- Stated exercise
Drop every picture and give the entries back exactly.

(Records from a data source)

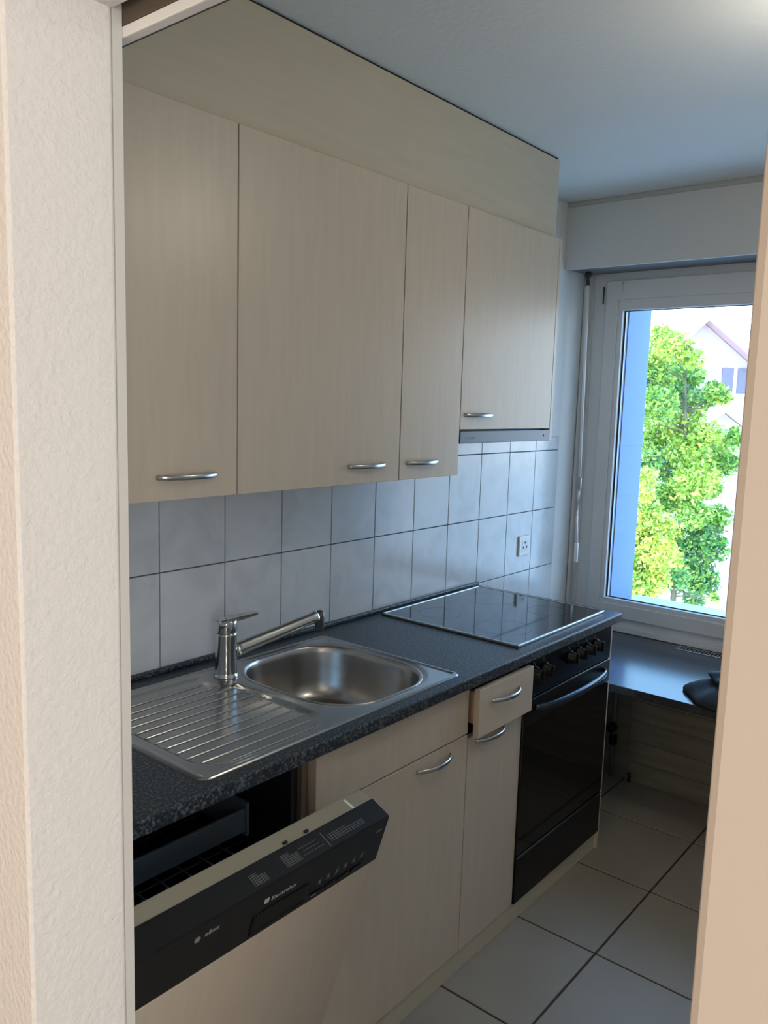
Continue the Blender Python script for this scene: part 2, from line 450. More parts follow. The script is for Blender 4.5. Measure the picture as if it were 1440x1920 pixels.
# ------------------------------------------------------------------ mixer tap
fxx, fyy = -1.402, -.150
t = thing('mixer_tap', 'chrome single-lever mixer tap standing at the rear of the sink', 'tap', (fxx, fyy, .899))
m = MB().lathe((fxx, fyy, .9005), [(.0325, 0), (.0325, .005), (.0295, .008), (.0288, .012), (.0275, .060), (.0275, .112), (.0280, .118)], 40)
m.build('body', M_chrome, t)
m = MB().lathe((fxx, fyy, 1.0175), [(.0272, 0), (.0284, .004), (.0284, .026), (.0275, .033), (.024, .035)], 40)
hd = m.build('lever_head', M_chrome, t)
m = MB(); bm = m.bm
LV = [(-.027, 1.047, 1.0555, .023), (.0, 1.047, 1.0565, .0245), (.030, 1.0475, 1.0565, .019), (.065, 1.0495, 1.0565, .0145), (.090, 1.052, 1.0570, .0125), (.096, 1.0535, 1.0565, .009)]
dirv = Vector((.90, -.10, 0)).normalized(); sd = Vector((-dirv.y, dirv.x, 0)); c0 = Vector((fxx, fyy, 0)); rings = []
for s_, za, zb_, hw in LV:
    q = c0+dirv*s_
    rings.append([bm.verts.new(q+sd*a+Vector((0, 0, z))) for a, z in ((-hw, za), (hw, za), (hw, zb_-.002), (hw*.8, zb_), (-hw*.8, zb_), (-hw, zb_-.002))])
for A, B in zip(rings, rings[1:]):
    for j in range(6): bm.faces.new((A[j], A[(j+1) % 6], B[(j+1) % 6], B[j]))
bm.faces.new(rings[0][::-1]); bm.faces.new(rings[-1])
m.build('lever', M_chrome, t)
tip = Vector((-1.135, -.215, 1.022)); root = Vector((fxx+.02, fyy-.006, .966))
d = (tip-root)
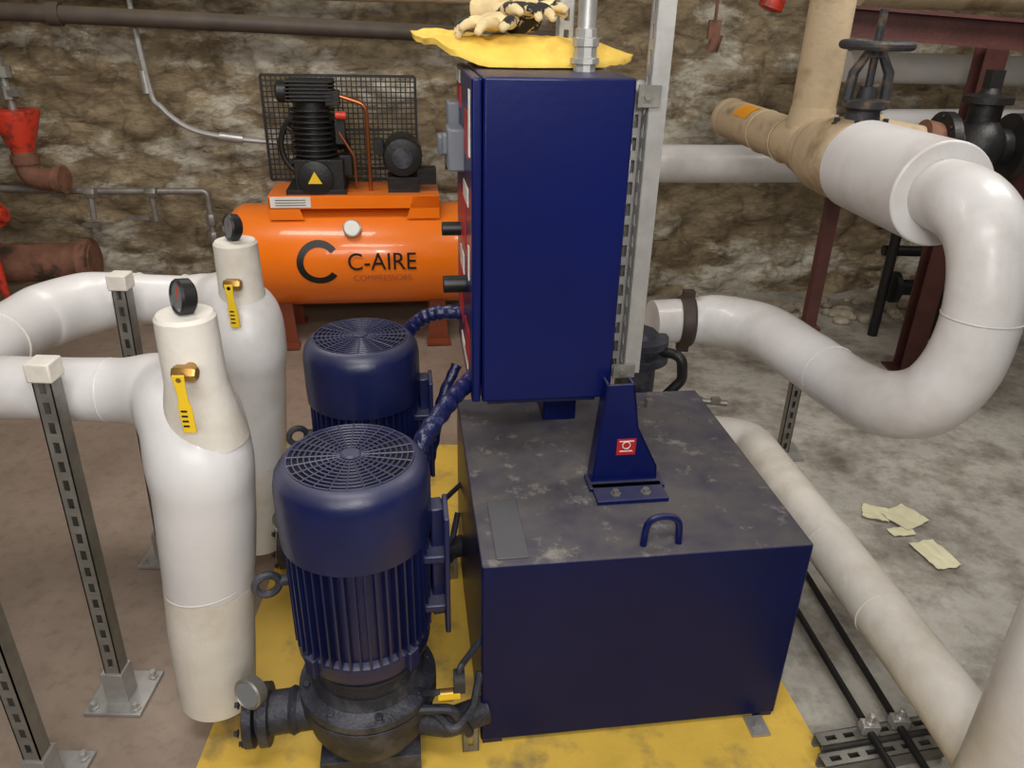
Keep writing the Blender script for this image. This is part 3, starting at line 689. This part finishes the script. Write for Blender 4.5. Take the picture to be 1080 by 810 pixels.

- Expected answer
Continue the Blender Python script for this scene: part 2, from line 450. More parts follow. The script is for Blender 4.5. Measure the picture as if it were 1440x1920 pixels.
# ------------------------------------------------------------------ mixer tap
fxx, fyy = -1.402, -.150
t = thing('mixer_tap', 'chrome single-lever mixer tap standing at the rear of the sink', 'tap', (fxx, fyy, .899))
m = MB().lathe((fxx, fyy, .9005), [(.0325, 0), (.0325, .005), (.0295, .008), (.0288, .012), (.0275, .060), (.0275, .112), (.0280, .118)], 40)
m.build('body', M_chrome, t)
m = MB().lathe((fxx, fyy, 1.0175), [(.0272, 0), (.0284, .004), (.0284, .026), (.0275, .033), (.024, .035)], 40)
hd = m.build('lever_head', M_chrome, t)
m = MB(); bm = m.bm
LV = [(-.027, 1.047, 1.0555, .023), (.0, 1.047, 1.0565, .0245), (.030, 1.0475, 1.0565, .019), (.065, 1.0495, 1.0565, .0145), (.090, 1.052, 1.0570, .0125), (.096, 1.0535, 1.0565, .009)]
dirv = Vector((.90, -.10, 0)).normalized(); sd = Vector((-dirv.y, dirv.x, 0)); c0 = Vector((fxx, fyy, 0)); rings = []
for s_, za, zb_, hw in LV:
    q = c0+dirv*s_
    rings.append([bm.verts.new(q+sd*a+Vector((0, 0, z))) for a, z in ((-hw, za), (hw, za), (hw, zb_-.002), (hw*.8, zb_), (-hw*.8, zb_), (-hw, zb_-.002))])
for A, B in zip(rings, rings[1:]):
    for j in range(6): bm.faces.new((A[j], A[(j+1) % 6], B[(j+1) % 6], B[j]))
bm.faces.new(rings[0][::-1]); bm.faces.new(rings[-1])
m.build('lever', M_chrome, t)
tip = Vector((-1.135, -.215, 1.022)); root = Vector((fxx+.02, fyy-.006, .966))
d = (tip-root)
Keep writing the Blender script for this image. This is part 3, starting at line 689. This part finishes the script. Write for Blender 4.5. Take the picture to be 1080 by 810 pixels.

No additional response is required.